Releases, Versioning, and Public API claim of ros-controls

We’re happy to share the release policy for all ros-controls packages, which the PMC has recently finalized and published.

tl;dr

  • We don’t guarantee ABI stability (Rebuild after any upstream package update!).

  • We allow code to be deprecated in every release (don’t use -Werror=deprecated-declarations).

  • We define the release within a distro “stable” at October 1st after an official distro release (which means that Kilted reaches stable state this week). The goal is that we get the stable release available by ROSCon.

  • We still allow API breaks and behavior breaking changes within such stable releases in case of safety concerns.

  • We always try to give useful hints in the migration guides and deprecation notices.

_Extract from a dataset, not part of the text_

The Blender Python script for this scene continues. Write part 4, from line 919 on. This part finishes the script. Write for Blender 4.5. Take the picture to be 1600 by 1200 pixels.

You can read the full policy on control.ros.org.

Did you know?

You can always build the rolling version including latest features back on all active distros! Look for “Development version” in the installation instructions.

7 Likes

Does the ABI follow the same “breaking changes” rules as the API? Will the ABI also be “mostly” stable after Oct 1st and only change in case of “safety concerns”, or will it be unstable for the full duration of a ROS release? I.e. if the API does not change after Oct 1st, can the ABI still change?

We have discussed this a bit more in detail in the linked section:

  • ABI of plugins may change at every release, i.e., also within a stable ros2_control release. Plugins built by the buildfarm will still be loaded by pluginlib’s class loader, but code linking against the exported libraries will break.

  • For non-plugin code, ABI breaks within a stable ros2_control release are less likely but still unavoidable to fix code, which is critical regarding safety aspects of robot control.